Sunday 22 August 2010

Soft City

It's getting darker. The fog rolls in and everything seems softer. Buildings and cars, people who walk at the far end of the street. The whole financal district appears strangely vague. The upper floors are transparent, almost ghost-like. God knows what kinds of transactions they're dealing up there.



It's getting lighter. We're anchored somewhere in San Francisco, but I'm half asleep and half dead. There's music in the fog horns. The deep basses work their way through the sea and the city. Single, unadorned notes. A mystical minimalism. It's serene, and it reminds me more and more about the composer Arvo Pärt. There's a meditative quality that sinks in, somehow religious.

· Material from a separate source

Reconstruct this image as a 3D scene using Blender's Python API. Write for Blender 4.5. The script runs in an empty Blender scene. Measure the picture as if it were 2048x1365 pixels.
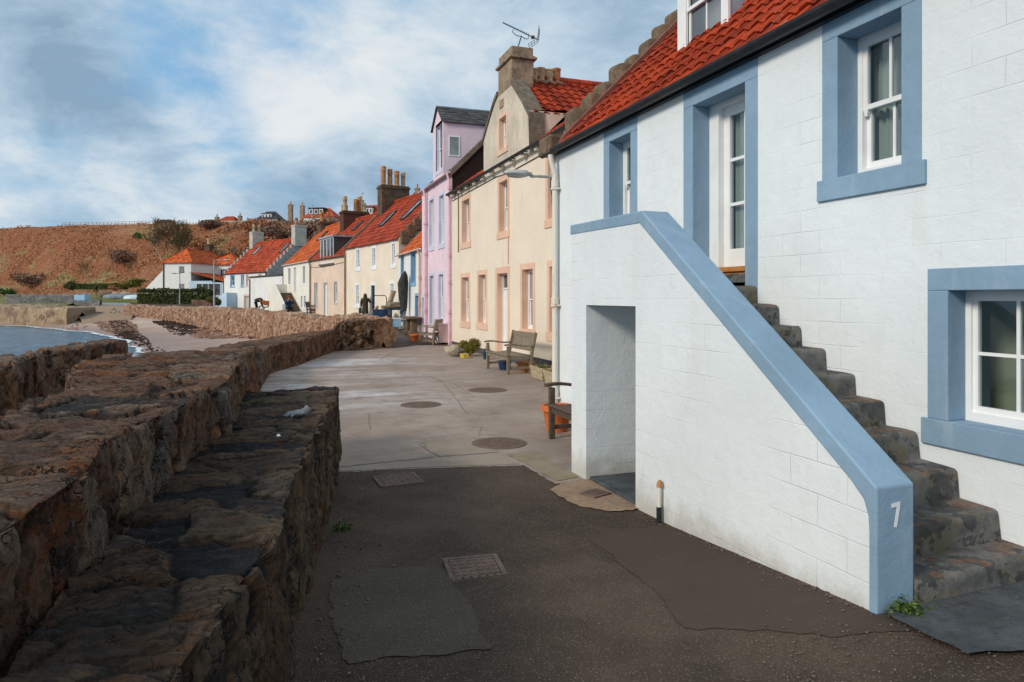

It makes me think about a church consert back in Norway. How the conductor held the silence in one of Pärt's compositions for maybe a minute after the last note. The audience fell apart in total silence. Our minds fell apart. The church fell apart.


Yes, we're anchored in Aquatic Park. The morning mist is dense and blue. We can hear the distorted echoing from sea lions barking underneath the breakwater. It's like iron clangs.

And there are other sounds around. We hear the soft splashes from people swimming. The morning is very cold, still there are swimmers everywhere. They are strangely low in the water. These are long distance swimmers, and we once met a couple all the way down at Coyote Point. It was a six hours swim.